Tonight, post our revival service with Matt Wilkins, I find myself a bit bewildered. While I missed the first part of Matt’s sermon, I did catch the last half.
At one point, Matt used one of the most important verses to me in all of scripture: John 6:68. Let me back up:
Jesus had been teaching hard things. Hard things to understand. Hard things to stomach. Hard things to let soak into the very fiber of his listeners, with the potential to change everything they knew about life as they had lived it to that point.
In what might not be a very surprising move, we see in verse 66 some of his follower’s reactions:
66 fAfter this many of his disciples turned back and no longer walked with him.
Jesus then turns to his 12 apostles and asks them: “Do you want to go away as well?”
Peter—quick to speak Peter, first to jump Peter–answers in verse 68: “Lord, to whom shall we go? You have hthe words of eternal life,”

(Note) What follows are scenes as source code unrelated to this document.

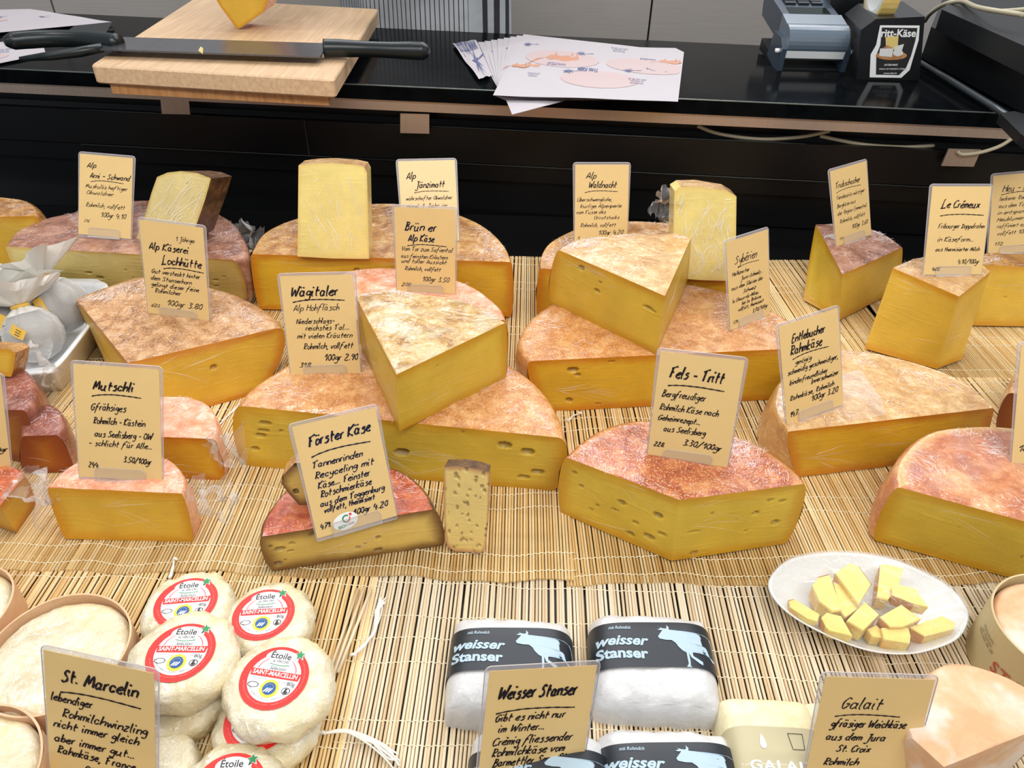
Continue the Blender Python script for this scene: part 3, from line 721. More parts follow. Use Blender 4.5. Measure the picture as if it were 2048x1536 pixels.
# worktop
wt = thing('worktop', 'polished black worktop above the display, metal rail along its front edge', 'worktop', (0, 1.3, .16))
BA, BB = P(200, 30, ZT), P(1460, 88, ZT); bd = (BB-BA)/(BB-BA)[0]
bk = lambda x: BA+bd*(x-BA[0])
mb = MB(); fl, fr_ = along(-1.3, 0, ZT), along(1.35, 0, ZT)
mb.prism([fl, fr_, bk(1.4), bk(-1.35)], (0, 0, -.021)); mb.done('stone_slab', M['black_gloss'], wt)
mb = MB(); mb.tube([along(-1.3, .0005, ZT-.0005), along(1.35, .0005, ZT-.0005)], .0012, seg=6); mb.done('edge_glint_strip', flat('edge_glint', srgb(120, 128, 124), .12, spec=.9, metal=.6), wt)  # pale strip paints the glint along the slab's front edge
mb = MB(); mb.prism([along(-1.3, .004, .179), along(1.35, .004, .179), along(1.35, .004, .163), along(-1.3, .004, .163)], en*.03); mb.done('metal_rail', M['steel_rail'], wt)
for (x0, x1, y0, y1, sk) in ((297, 357, 205, 245, 4), (798, 857, 233, 272, 0), (1868, 1928, 276, 309, -14)):
    yy = along(0, .006)[1]
    a, b = PY(x0, y0, yy), PY(x1, y0, yy); c_, d_ = PY(x1+sk, y1, yy), PY(x0+sk, y1, yy)
    off = lambda q: q+np.array([0, (q[0]*ed[1]/ed[0]), 0])
    mb = MB(); mb.prism([off(a), off(b), off(c_), off(d_)], (0, .003, 0)); mb.done('metal_bracket', M['steel_rail'], wt)
mb = MB(); mb.prism([along(-1.3, .44, .178), along(1.3, .44, .178), along(1.3, .44, -.85), along(-1.3, .44, -.85)], en*.02); mb.done('rear_panel', M['black'], wt)
# steel cabinet row behind the staff
sc_ = thing('steel_cabinet', 'brushed steel cabinet front behind the staff aisle', 'cabinet', (0, 2.4, -.85))
xs = [-2.0, PY(103, 5, 2.4)[0], -.32, PY(1300, 40, 2.4)[0], 2.0]
for a, b in zip(xs[:-1], xs[1:]):
    mb = MB(); mb.box(((a+b)/2, 2.41, -.15), (b-a-.006, .02, 1.4)); mb.done('door_panel', M['steel_wall'], sc_)
mb = MB(); mb.box((0, 2.44, -.15), (4, .03, 1.42)); mb.done('carcass', M['black'], sc_)

# ================================================================ reed mats
mat_thing('golden reed mat in the middle row under the two stacked half wheels', -.155, .398, 158, 0.0, 'stick_warm', z=.0010, wave=.0024, seed=3)
mat_thing('golden reed mat in the middle row, right, under the brick-red wheel', .262, .402, 158, .030, 'stick_warm', z=.0002, wave=.0018, seed=5)
mat_thing('golden reed mat in the middle row at the right edge', .660, .408, 120, .035, 'stick_warm', z=.0010, wave=.001, seed=6)
mat_thing('golden reed mat in the middle row, far left, under the half-round blocks', -.572, .398, 156, .0, 'stick_warm', z=.0002, wave=.001, seed=8)
for i, (x, yaw, n_) in enumerate(((-.60, 0., 156), (-.16, -.01, 160), (.27, .045, 156), (.70, .01, 160))):
    mat_thing(('golden reed mat in the back row at the far left', 'golden reed mat in the back row under the block-topped half wheel', 'golden reed mat in the back row under the tan half wheel with a pale block', 'golden reed mat in the back row under the double-cream wedge')[i],
              x, .697, n_, yaw, 'stick_warm', z=-.0012, seed=20+i, singly=False, L=.297, pitch=.00272)
mat_thing('pale reed mat in the front row under the cow-banded packs', .083, .110, 150, -.022, 'stick_pale', z=-.0015, L=.298, wave=.0008, seed=11, threads=(.012, .03, .098, .116, .145, .162, .207, .228, .248, .281, .291))
mat_thing('pale reed mat in the front row, right, under the oval dish', .480, .112, 150, -.012, 'stick_pale', z=-.0026, L=.30, wave=.0006, seed=12, threads=(.012, .03, .082, .1, .198, .216, .27, .29))
mat_thing('pale reed mat in the front row, left, under the round labelled cheeses', -.304, .122, 146, -.01, 'stick_warm', z=-.001, L=.30, wave=.001, seed=13, threads=(.03, .05, .135, .155, .2, .218, .27, .29))

# ================================================================ cheeses on the mats
G1 = 'film-wrapped mountain cheeses'
cheese('cheese_half', 'film-wrapped half wheel with a mauve rind at the back left, leaning wedge on top', [(14, 493, 'c'), (465, 520, 'r'), (491, 508, 'r'), (481, 474, 'r'), (456, 441, 'r'), (400, 415, 'r'), (320, 402, 'r'), (240, 405, 'r'), (154, 424, 'r'), (82, 441, 'r'), (35, 465, 'r')],
       0, {1: (489, 600)}, 'r_mauve', 'p_pale', G1, z1=.076, auto=26, seed=2, slit=True, hr=(.001, .0024), bulge=.008)
cheese('cheese_half', 'film-wrapped half wheel with golden-brown rind, tall pale block standing on it', [(504, 508, 'c'), (1021, 524, 'r'), (1010, 497, 'r'), (985, 468, 'r'), (945, 442, 'r'), (880, 420, 'r'), (787, 408, 'r'), (700, 412, 'r'), (620, 430, 'r'), (560, 450, 'r'), (525, 472, 'r')],
       0, {0: (521, 618), 1: (1020, 634)}, 'r_brown', 'p_gold', G1, bulge=.004, auto=3, seed=3)
cheese('cheese_wedge', 'film-wrapped brown-rinded wheel end cut off by the left edge of the picture', [(-140, 436, 'c'), (66, 432, 'r'), (72, 420, 'r'), (56, 406, 'r'), (28, 398, 'r'), (-40, 393, 'r'), (-110, 402, 'r')], 0, {}, 'r_brown', 'p_gold2', G1, z1=.085, auto=20, seed=4, bulge=.01)
cheese('cheese_half', 'tan half wheel at the back, mostly hidden by a smooth wedge, pale block on top', [(1081, 537, 'c'), (1482, 562, 'r'), (1508, 545, 'r'), (1495, 505, 'r'), (1440, 467, 'r'), (1380, 451, 'r'), (1310, 445, 'r'), (1258, 443, 'r'), (1190, 450, 'r'), (1143, 463, 'r'), (1100, 487, 'r'), (1083, 515, 'r')],
       0, {0: (1075, 632)}, 'r_brown', 'p_gold', G1, z1=.072, bulge=.003, seed=5)
cheese('cheese_wedge', 'pink-topped film-wrapped wheel piece squeezed behind the central mottled wedge', [(690, 640, 'c'), (1006, 640, 'r'), (999, 620, 'r'), (975, 597, 'r'), (940, 573, 'r'), (880, 552, 'r'), (790, 537, 'r'), (711, 541, 'r'), (670, 560, 'r'), (662, 600, 'r')], 0, {}, 'r_pink', 'p_gold', G1, z1=.068, seed=6, bulge=.006)
cheese('cheese_wedge', 'wide film-wrapped wedge with a shiny tan rind, beside the white tray on the left', [(155, 602, 'c'), (256, 726, 'c'), (551, 657, 'r'), (522, 632, 'r'), (469, 599, 'r'), (422, 582, 'r'), (350, 566, 'r'), (281, 558, 'r'), (220, 576, 'r'), (176, 592, 'r')],
       0, {1: (272, 852), 2: (500, 792), 0: (200, 700)}, 'r_tan', 'p_gold', G1, z1=.066, bulge=.020, holes=((1, .52, .62, .0035, .0024),), seed=7)
_, z_i = cheese('cheese_half', 'wide orange-topped half wheel in the centre with round holes, mottled wedge on top', [(483, 812, 'c'), (1116, 875, 'r'), (1108, 845, 'r'), (1090, 805, 'r'), (1060, 768, 'r'), (1020, 738, 'r'), (960, 705, 'r'), (880, 690, 'r'), (790, 686, 'r'), (700, 692, 'r'), (620, 712, 'r'), (560, 745, 'r'), (510, 780, 'r')],
       0, {0: (499, 932), 1: (1099, 981)}, 'r_orange', 'p_olive', G1, z1=.069, bulge=.012,
       holes=((0, .10, .76, .006, .002), (0, .096, .63, .0055, .0018), (0, .085, .54, .005, .0022), (0, .06, .30, .004, .002), (0, .515, .47, .0066, .0042), (0, .82, .78, .0062, .004), (0, .885, .70, .006, .0036), (0, .92, .35, .006, .0032), (0, .885, .22, .0055, .0026), (0, .70, .93, .002, .001)), auto=3, seed=8)
cheese('cheese_wedge', 'film-wrapped wedge with mottled ochre rind lying on the central half wheel', [(711, 592, 'c'), (793, 749, 'c'), (1010, 646, 'r'), (969, 620, 'r'), (910, 599, 'r'), (851, 590, 'r'), (793, 584, 'r'), (749, 586, 'r')],
       z_i+.001, {1: (799, 863), 2: (1010, 757)}, 'r_moss', 'p_olive', G1, z1=z_i+.064, bulge=.003, auto=3, seed=9, hr=(.0008, .0015))
_, z_m = cheese('cheese_half', 'wide orange half wheel right of centre, smooth wedge lying on its left side', [(1063, 722, 'c'), (1592, 697, 'r'), (1606, 670, 'r'), (1580, 645, 'r'), (1536, 622, 'r'), (1454, 587, 'r'), (1371, 570, 'r'), (1250, 565, 'r'), (1160, 585, 'r'), (1097, 617, 'r'), (1061, 648, 'r'), (1045, 690, 'r')],
       0, {0: (1102, 823), 1: (1560, 798)}, 'r_orange', 'p_gold', G1, z1=.067, bulge=.010, holes=((0, .16, .80, .006, .003), (0, .175, .70, .003, .002), (0, .115, .20, .004, .0026), (0, .30, .92, .004, .001), (0, .22, .1, .004, .001)), seed=10)
cheese('cheese_wedge', 'film-wrapped smooth wedge lying on the right orange half wheel', [(1120, 501, 'c'), (1330, 592, 'c'), (1381, 478, 'r'), (1355, 468, 'r'), (1325, 469, 'r'), (1255, 469, 'r'), (1176, 478, 'r'), (1132, 491, 'r')],
       z_m+.001, {0: (1104, 606), 1: (1312, 709), 2: (1372, 575)}, 'r_cream', 'p_olive', G1, z1=z_m+.071, bulge=.008, holes=((0, .26, .86, .004, .0028), (0, .44, .6, .004, .002), (0, .88, .70, .006, .0016), (0, .92, .68, .004, .0014)), auto=5, seed=11, hr=(.0008, .0016))
cheese('cheese_wedge', 'film-wrapped upright wedge with a mauve top at the back right', [(1632, 449, 'c'), (1685, 549, 'c'), (1804, 495, 'r'), (1762, 466, 'r'), (1700, 449, 'r')], 0, {0: (1607, 600), 1: (1679, 640), 2: (1795, 580)}, 'r_mauve', 'p_olive', G1, z1=.072, bulge=.004, seed=12)
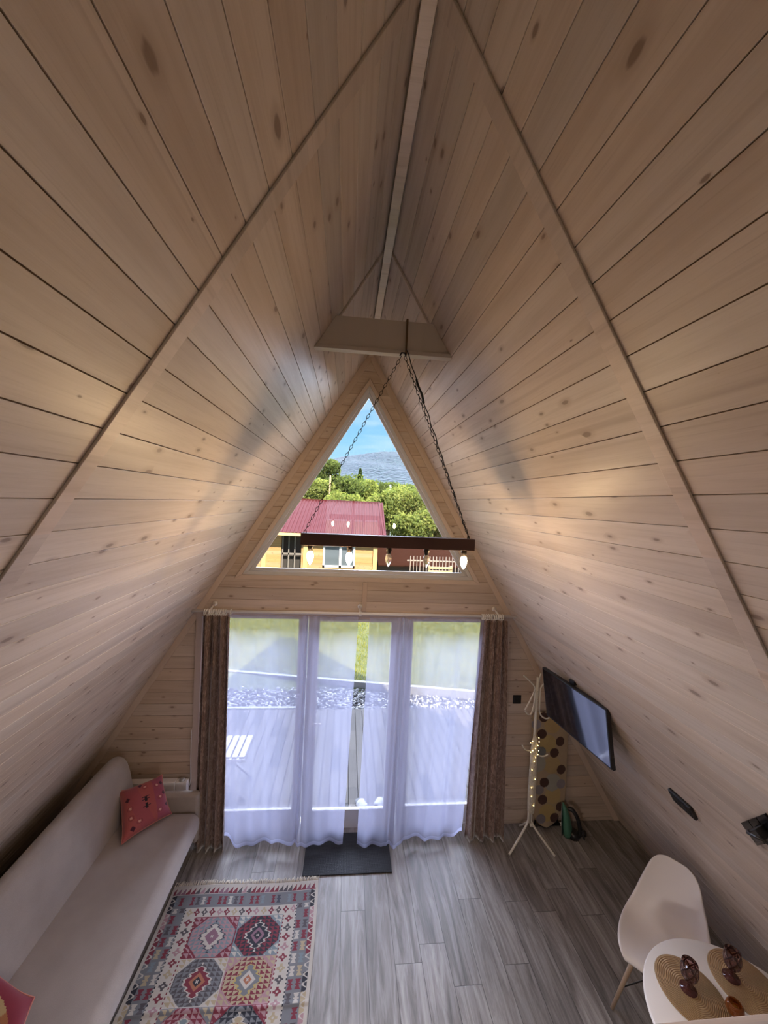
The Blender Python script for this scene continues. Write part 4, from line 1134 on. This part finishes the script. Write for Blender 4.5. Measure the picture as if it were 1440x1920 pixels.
# low lean-to with brown metal roof and a slatted fence right of the cabin
sh = thing('lean_to', (2.4, 13, .4), 'low brown metal lean-to beside the cabin under the lamp', 'shed')
b = MB(); b.prism([(13.0,1.02),(13.0,1.06),(14.6,1.62),(14.6,1.58)], 'x', .98, 4.6); child(b, 'roof', mat('brown_metal', (.030,.012,.008), .9, **{'Specular IOR Level': .0}), sh)
b = MB(); b.box(.98, 4.6, 13.2, 14.5, .3, 1.05); child(b, 'wall', mat('brown_wall', (.07,.045,.035), .8), sh)
b = MB()
for k in range(18): b.box(2.0+k*.11, 2.02+k*.11, 12.6, 12.64, .4, 1.45)
b.box(1.9, 4.1, 12.64, 12.66, 1.28, 1.32); b.box(1.9, 4.1, 12.64, 12.66, .6, .64); tag(b.build('slat_fence', mat('grey_slats', (.30,.25,.22), .8)), 'thin grey slatted railing in front of the brown lean-to', 'fence')
pm = mat('pallet_wood', (.42,.28,.17), .8)
pa = thing('pallet', (3.05, 12.3, .5), 'upright wooden pallets behind the railing at the right', 'pallet')
for k in range(5):
    b = MB(); b.box(2.55, 3.35, 12.25, 12.28, .62+k*.12, .69+k*.12); child(b, 'slat', pm, pa)
for x in (2.55, 3.28):
    b = MB(); b.box(x, x+.07, 12.28, 12.36, .42, 1.2); child(b, 'stringer', pm, pa)

# grey roofs far behind, poles
for x, z, w_, lab in ((3.15, 3.35, 1.5, 'distant grey roof, the left one among the trees'), (5.0, 3.1, 1.7, 'distant grey roof, the right one among the trees')):
    t_ = thing('distant_house', (x, 34, 2.4), lab, 'house', 'distant grey houses')
    b = MB(); b.prism([(33.5, z), (35, z+.55), (36.5, z)], 'x', x-w_/2, x+w_/2); child(b, 'roof', mat('grey_roofing', (.20,.20,.22), .7), t_)
    b = MB(); b.box(x-w_/2+.1, x+w_/2-.1, 33.7, 36.3, 2.0, z); child(b, 'wall', mat('pale_wall', (.45,.42,.38), .8), t_)
for x, y, h, mm_, lab in ((-1.42, 27, 3.1, pm, 'pale wooden pole among the trees'), (2.75, 30, 2.1, M['steel'], 'thin grey pole, left of the two by the grey roofs'), (3.25, 31, 2.5, M['steel'], 'thin grey pole, right of the two by the grey roofs')):
    b = MB(); b.tube([(x, y, ground_z(y)-.1), (x, y, ground_z(y)+h)], .05, 8); tag(b.build('utility_pole', mm_), lab, 'pole', 'poles behind the cabin')

# folding chair on the deck, slippers
fc = thing('folding_chair', (-1.3, 4.3, -.06), 'white slatted folding chair on the terrace outside the left pane', 'chair')
wm = mat('white_painted_slats', (.19,.175,.165), .5)
for k in range(7):
    x = -1.16-.075*k
    b = MB(); b.prism([(x-.028, 4.14), (x+.026, 4.14), (x+.026, 4.52), (x-.028, 4.52)], 'z', .385, .40); child(b, 'seat_slat', wm, fc)
for k in range(2):
    b = MB(); b.box(-1.7, -1.13, 4.12+.36*k, 4.15+.36*k, .35, .385); child(b, 'seat_rail', wm, fc)
for y in (4.16, 4.48):
    b = MB(); b.tube([(-1.62, y, .37), (-1.12, y-.02, -.055)], .014, 8); child(b, 'leg', wm, fc)
    b = MB(); b.tube([(-1.22, y, .37), (-1.72, y, -.055)], .014, 8); child(b, 'leg', wm, fc)
b = MB(); b.tube([(-1.62, 4.16, .37), (-1.78, 4.16, .85)], .014, 8); b.tube([(-1.62, 4.48, .37), (-1.78, 4.48, .85)], .014, 8); b.box(-1.79, -1.765, 4.14, 4.50, .6, .85); child(b, 'backrest', wm, fc)
sl = thing('slipper', (.14, 3.97, -.06), 'dark slipper with a white strap outside the door, the left one', 'slipper', 'slippers outside the door')
b = MB(); sec = []
for y, w_, h in ((-.13,.03,.02),(-.10,.042,.024),(0,.036,.022),(.08,.048,.022),(.125,.03,.02)): sec.append([(w_*math.cos(2*PI*k/14), y, .002+h/2+h/2*math.sin(2*PI*k/14)) for k in range(14)])
stack(b, sec); b.build('sole', mat('charcoal_foam', (.05,.05,.055), .8), sl)
b = MB(); sec = []
for y in (-.05, -.02, .03, .06):
    sec.append([((.048)*math.cos(PI*k/9), y, .012+.048*math.sin(PI*k/9)) for k in range(10)])
V = [v for s_ in sec for v in s_]; b.add(V, [(i*10+k, i*10+k+1, (i+1)*10+k+1, (i+1)*10+k) for i in range(3) for k in range(9)], 0, True)
o = b.build('strap', mat('white_strap', (.22,.22,.23), .6), sl, recalc=False); md = o.modifiers.new('s', 'SOLIDIFY'); md.thickness = .004
s2_ = copy_tree(sl); s2_.location = (.305, 3.985, -.06); s2_.rotation_euler = (0, 0, -.5); s2_['label'] = 'dark slipper with a white strap outside the door, the right one'; sl.rotation_euler = (0, 0, .45)

# ================================================================ light
w = bpy.data.worlds.new('sky'); SC.world = w; w.use_nodes = True; nt = w.node_tree; nt.nodes.clear()
class WT(NT):
    def __init__(s): s.t = nt
t = WT(); out = t.n('ShaderNodeOutputWorld'); bg = t.n('ShaderNodeBackground'); tc = t.n('ShaderNodeTexCoord'); sp = t.n('ShaderNodeSeparateXYZ'); t.l(tc.outputs['Generated'], sp.inputs[0])
skyc = t.ramp(t.maprange(sp.outputs[2], -.02, .6, 0, 1, False), [(0, (.50,.72,.86)), (.28, (.26,.55,.80)), (.6, (.14,.38,.70)), (1, (.10,.28,.60))])
cl_ = t.noise(t.xyz(t.math('MULTIPLY', sp.outputs[0], 2.2), t.math('MULTIPLY', sp.outputs[1], 2), t.math('MULTIPLY', sp.outputs[2], 16)), 1.6, 3, .5, .5)
c_ = t.mix(t.math('MULTIPLY', t.maprange(cl_, .5, .78), .45), skyc, (.80,.88,.92))
t.l(c_, bg.inputs[0]); bg.inputs[1].default_value = SKY; t.l(bg.outputs[0], out.inputs[0])
def sun(name, direction, strength, color, angle):
    l = bpy.data.lights.new(name, 'SUN'); l.energy = strength; l.color = color; l.angle = math.radians(angle); o = bpy.data.objects.new(name, l); COL.objects.link(o)
    o.rotation_euler = Vector(direction).to_track_quat('-Z', 'Y').to_euler(); o.location = (0, -10, 12); return o
sun('sun', (-.30, 1, -1.0), SUNS, (1, .90, .72), .6)
sun('front_sky_fill', (.05, -1, -.48), FRONT, (.72, .80, 1), 95)  # wide soft fill added from the terrace side to brighten the room
# fill light added behind the made-up rear loft window
lt = bpy.data.lights.new('rear_fill', 'AREA'); lt.energy = LOFT; lt.color = (1, .90, .80); lt.shape = 'RECTANGLE'; lt.size = 1.4; lt.size_y = 1.15
lo = bpy.data.objects.new('rear_fill', lt); COL.objects.link(lo); lo.location = (0, YB-.12, 2.62); lo.rotation_euler = (math.radians(90), 0, 0)
# unseen fill lamp added under the loft to brighten the dining corner
uf = thing('fill_lamp', (.1, .55, 1.46), 'flat round fill lamp added under the edge of the loft', 'lamp')
b = MB(); b.lathe([(.0, -.03), (.16, -.03), (.17, -.02), (.17, 0), (.0, 0)], 40, (.1, .55, 1.46), cap=False); child(b, 'fill_lamp_body', M['white'], uf)
lt = bpy.data.lights.new('under_loft_fill', 'AREA'); lt.energy = UNDER; lt.color = (1, .90, .82); lt.shape = 'DISK'; lt.size = .32
lo = bpy.data.objects.new('under_loft_fill', lt); COL.objects.link(lo); lo.location = (.1, .55, 1.425); lo.rotation_euler = (math.radians(15), 0, 0)

# ================================================================ camera
cam = bpy.data.cameras.new('camera'); co = bpy.data.objects.new('camera', cam); COL.objects.link(co)
F = Vector((0.09568557,0.99515605,-0.0225546)); R = Vector((0.99445952,-0.09457872,0.04588158)); U = Vector((-0.04352615,0.02681984,0.99869223))
co.matrix_world = Matrix(((R.x,U.x,-F.x,-.16136),(R.y,U.y,-F.y,0),(R.z,U.z,-F.z,3.16005),(0,0,0,1)))
cam.sensor_fit = 'HORIZONTAL'; cam.sensor_width = 36; cam.lens = 721/1440*36; cam.clip_start = .02; cam.clip_end = 5000
SC.camera = co
SC.cycles.sample_clamp_indirect = 8.0
vs_ = SC.view_settings; vs_.view_transform = 'Standard'; vs_.look = 'None'; vs_.gamma = 1; vs_.use_curve_mapping = False; vs_.exposure = 0.48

What does this have to do with revival? The answer to this question is just beyond my realm of available thinking tonight. I can almost grasp it, but not quite. I’m not sure why. Maybe it is the fact that Peter has come to the realization, the conclusion, that he has no other choice. He has no more plans. His plans are destroyed–where else does he have to go, but to Jesus, who has the words of eternal life?
So maybe that is how John 6:68 is connected to revival. A realization that there is no where else to go. A realization that any other plan apart from Jesus leads to death. An acknowledgement that a reviving to life only comes through Christ’s words that contain eternal life.
These are hard things for me to process tonight. Like I said, I find myself a bit bewildered and not thinking as clearly as possible due to some intense pain I am fighting. I pray for sleep, for hope, and honestly for revival to get up again tomorrow morning and try again, knowing that my plans are futile, and where else am I going to go, except to the one who has the words of eternal life?